Don’t sleep on this financial stock with a very bright future
goeasy (TSX:GSY) is a Mississauga-based company that provides non-prime leasing and lending services to Canadian consumers. This TSX growth stock has plunged 37% in 2022 as of early afternoon trading on October 6. Its shares are down 41% year over year.
The company released its Q2 fiscal 2022 earnings on August 10. It delivered loan origination growth of 66% to $628 million. That growth was powered by record credit applications in the quarter. Interest rate hikes are driving consumers to seek alternative lenders in an increasingly difficult economic environment. This could bolster goeasy in what is a tough climate for most financial institutions.
Same-store revenue achieved 16% growth in Q2 2022. Meanwhile, goeasy delivered record revenues of $484 million in the first six months of the fiscal year — up 30% from the prior year.
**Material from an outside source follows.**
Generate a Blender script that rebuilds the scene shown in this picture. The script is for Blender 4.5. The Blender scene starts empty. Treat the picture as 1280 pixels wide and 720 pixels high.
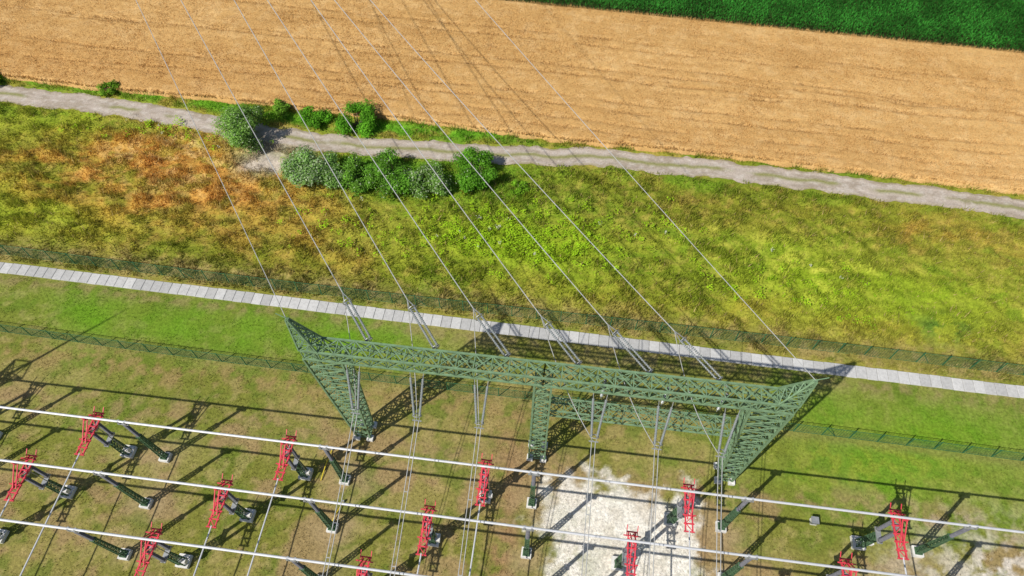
import bpy, math, random
import numpy as np
from mathutils import Vector
random.seed(7); rng=np.random.default_rng(11)
scene=bpy.context.scene

# ---------------------------------------------------------------- noise
def _h(i,j,s):
    n=(i.astype(np.int64)*374761393+j.astype(np.int64)*668265263+s*1442695041)&0xffffffff
    n=((n^(n>>13))*1274126177)&0xffffffff
    n=(n^(n>>16))&0xffff
    return n/65535.0
def vn(x,y,s=0):
    xi=np.floor(x);yi=np.floor(y);fx=x-xi;fy=y-yi
    fx=fx*fx*(3-2*fx);fy=fy*fy*(3-2*fy)
    a=_h(xi,yi,s);b=_h(xi+1,yi,s);c=_h(xi,yi+1,s);d=_h(xi+1,yi+1,s)
    return (a*(1-fx)+b*fx)*(1-fy)+(c*(1-fx)+d*fx)*fy
def fbm(x,y,s=0,o=4):
    t=0;a=1;w=0
    for k in range(o):
        ca,sa=math.cos(.6*k+.35),math.sin(.6*k+.35)
        xr=x*ca-y*sa;yr=x*sa+y*ca
        t=t+a*vn(xr*2**k+17.3*k,yr*2**k+9.1*k,s+k);w+=a;a*=.55
    return t/w
def ss(v,a,b):
    t=np.clip((v-a)/(b-a),0,1);return t*t*(3-2*t)
def g(x,y,cx,cy,rx,ry):
    return np.exp(-((x-cx)/rx)**2-((y-cy)/ry)**2)
def mixc(c,t,w):
    w=np.clip(w,0,1)[:,None];return c*(1-w)+np.array(t)[None,:]*w

# ---------------------------------------------------------------- layout
RX=np.array([-200,-110,-75,-64,-53,-42,-31.7,-19.8,-8.2,3.3,14.7,25.9,36.7,50.8,80,200.])
RY=np.array([62,60.5,59.7,59.6,58.9,57.6,56.9,57.3,58.1,59.1,59.1,58.7,58.4,57.9,57,54.])
def road_y(x): 
    return np.interp(x,RX,RY)
def wheat_lo(x): return np.interp(x,[-200,-77,-60,-48,-25,-3,15,51,200],[64,62.3,61.8,62.1,61.9,60.9,61.1,60.0,57])
def corn_lo(x): return 87.4-0.026*x

def meadow_col(x,y):
    wx=x+4*(fbm(x/6,y/6,5)-.5)*2; wy=y+3*(fbm(x/6,y/6,9)-.5)*2
    n1=fbm(wx/11,wy/5,21);n2=fbm(x/2.6,y/1.5,31);n3=fbm(x*1.1,y*1.3,41)
    c=np.tile(np.array([.175,.210,.020]),(len(x),1))
    c=mixc(c,[.270,.255,.038],ss(n1,.38,.60))
    c=mixc(c,[.115,.200,.016],.7*ss(n2,.5,.68))
    c=mixc(c,[.37,.27,.07],.5*ss(n3,.52,.70))
    # brown-orange dry patches
    o=1.3*g(wx,wy,-46,52.5,12,6.5)+.6*g(wx,wy,-60,47,14,7)+.5*g(wx,wy,34,54,15,3.2)+.35*g(wx,wy,-30,40,13,3.5)+.2*g(wx,wy,0,54,30,2.5)+.3*g(wx,wy,20,39.5,24,2.3)+.3*g(wx,wy,-34,47,8,5)
    o=o*(.30+1.0*ss(n2,.35,.62))*(.5+ss(n1,.3,.6)*.8)
    c=mixc(c,[.48,.25,.055],o*.88)
    c=mixc(c,[.62,.39,.15],1.1*g(wx,wy,-46,53,10,5.5)*ss(n3,.45,.66))
    c=mixc(c,[.40,.15,.03],.5*ss(fbm(x/3.3,y/1.2,77),.56,.70)*g(wx,wy,-50,49,20,8))
    # fresh green zones
    gr=.9*g(wx,wy,-6,44,14,5.5)+.8*g(wx,wy,22,45,13,6)+.6*g(wx,wy,-66,55,9,3.5)+.55*g(wx,wy,38,44,12,5)+.6*g(wx,wy,-62,42,13,4.5)
    c=mixc(c,[.23,.32,.018],gr*(.42+.7*ss(n1,.35,.65)))
    c=mixc(c,[.44,.45,.06],.65*g(wx,wy,24,46,9,4.5)*ss(n3,.4,.65))
    c=mixc(c,[.04,.14,.02],.8*g(wx,wy,38,41,3,2)*ss(n3,.4,.6))
    # verge by the road
    d=np.abs(y-(road_y(x)+3.2)); v=np.exp(-(d/1.7)**2)*ss(-x,-2,16)
    c=mixc(c,[.10,.29,.015],v*.9*ss(n2,.3,.5))
    v=np.exp(-((y-(road_y(x)-2.6))/1.3)**2)
    c=mixc(c,[.15,.26,.016],v*.6*ss(n2,.38,.58))
    c=mixc(c,[.10,.27,.015],1.0*g(x,y,-22,53,16,3.6)*ss(n3,.3,.5))
    # worn bare soil
    c=mixc(c,[.42,.36,.29],1.3*g(wx,wy,-36.5,53.2,2.6,2.0)+.9*g(wx,wy,-39,56,4,1))
    # band close to outer fence
    v=np.exp(-((y-36.2)/1.5)**2)
    c=mixc(c,[.22,.185,.055],v*.75)
    c=mixc(c,[.35,.27,.11],v*.65*ss(n3,.48,.60))
    return c
def gravel(x,y):
    wx=x+2.2*(fbm(x/2.2,y/2.2,605)-.5)*2; wy=y+2.2*(fbm(x/2.2,y/2.2,609)-.5)*2
    d=np.maximum(np.abs((wx-7.5)/7.0),np.abs((wy-11.5)/8.7))
    n=fbm(x*1.1,y*1.1,615,5)
    m=ss(1.0-d+.6*(n-.5),-.04,.22)
    m=m*(1-.5*g(wx,wy,3.0,13.2,2.0,2.2)*ss(n,.38,.55))
    return m
def station_col(x,y):
    n1=fbm(x/8,y/6,121);n2=fbm(x/2.1,y/1.9,131);n3=fbm(x*1.3,y*1.3,141);n4=fbm(x/3.2,y/2.6,181)
    wx=x+1.6*(fbm(x/2.5,y/2.5,5)-.5)*2; wy=y+1.6*(fbm(x/2.5,y/2.5,9)-.5)*2
    c=np.tile(np.array([.175,.175,.034]),(len(x),1))
    c=mixc(c,[.26,.22,.068],ss(n1,.36,.60)*.85)
    c=mixc(c,[.115,.155,.022],.7*ss(n2,.48,.66))
    c=mixc(c,[.35,.275,.11],.55*ss(n3,.52,.69))
    c=mixc(c,[.12,.245,.014],(1.0*g(x,y,-42,30,17,3.6)+.8*g(x,y,-20,30.5,10,2.8)+.8*g(x,y,34,29,15,4)+.7*g(x,y,30,22.5,13,4)+.2*g(x,y,-40,20,15,5))*(.55+.6*ss(n1,.3,.6)))
    c=mixc(c,[.24,.28,.03],.6*g(x,y,30,24,13,5)*ss(n3,.35,.6))
    # trodden soil lanes
    c=mixc(c,[.28,.17,.08],.95*np.exp(-((wx+2.8+.05*(y-14))/1.2)**2)*ss(-y,-27,-20)*ss(n3,.25,.55))
    c=mixc(c,[.29,.185,.095],.8*np.exp(-((wx-13.6)/.9)**2)*ss(-y,-27,-20)*ss(n3,.3,.55))
    c=mixc(c,[.27,.19,.09],.6*np.exp(-((wy-20.6)/.8)**2)*ss(n3,.38,.6))
    c=mixc(c,[.27,.18,.075],.6*np.exp(-((wy-25.0)/1.3)**2)*ss(n3,.42,.6)*ss(-x,-20,5))
    c=mixc(c,[.30,.205,.10],.75*ss(n4,.52,.64)*ss(-y,-24,-20))
    for cx in (-33.6,-17,-.4,15.8,32):
        for cy in (17,12.9,8.7):
            c=mixc(c,[.33,.245,.13],.85*g(wx,wy,cx,cy,1.8,1.3))
    gv=gravel(x,y)
    c=mixc(c,[.74,.70,.62],gv*(.8+.2*ss(n3,.38,.55)))
    c=mixc(c,[.52,.45,.36],.4*gv*ss(fbm(x/1.8,y/1.8,625),.5,.68))
    m2=g(wx,wy,39,14.5,7,5)+.8*g(wx,wy,44,10,10,5)
    c=mixc(c,[.58,.53,.46],m2*1.2*ss(n3,.36,.6)*.9)
    # soil next to the cable trench
    c=mixc(c,[.24,.19,.08],.6*np.exp(-((y-32.6)/.7)**2)*ss(n3,.35,.6))
    c=mixc(c,[.22,.17,.07],.45*np.exp(-((y-26.8)/.6)**2))
    return c
def ground_col(x,y):
    w=ss(y,33.6,34.6)[:,None]
    c=station_col(x,y)*(1-w)+meadow_col(x,y)*w
    far=ss(np.maximum(np.abs(x)-90,-y-25),0,60)
    c=mixc(c,[.15,.16,.035],far*.8)
    return c
def ground_h(x,y):
    m=ss(y,34.8,39)*ss(-y,-63,-60)
    h=(fbm(x*.5,y*.5,61)-.5)*.12
    h=h+m*((fbm(x/1.6,y/1.3,63)-.5)*1.0)
    r=np.exp(-((y-road_y(x))/2.6)**4)
    h=h*(1-r)-.03*r
    p=np.exp(-((y-34.0)/1.3)**4); h=h*(1-p)-.02*p
    return h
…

Adjusted net income also rose to a record $92.6 million, and adjusted diluted earnings hit a record of $5.55 — up from $80.4 million, or $4.95 per diluted share, in the prior year.
This TSX growth stock last had an attractive P/E ratio of 10. goeasy last paid out a quarterly dividend of $0.91 per share, which represents a 3.3% yield. Better yet, the company has achieved eight straight years of dividend growth. This Dividend Aristocrat is worth snatching up on the dip in early October.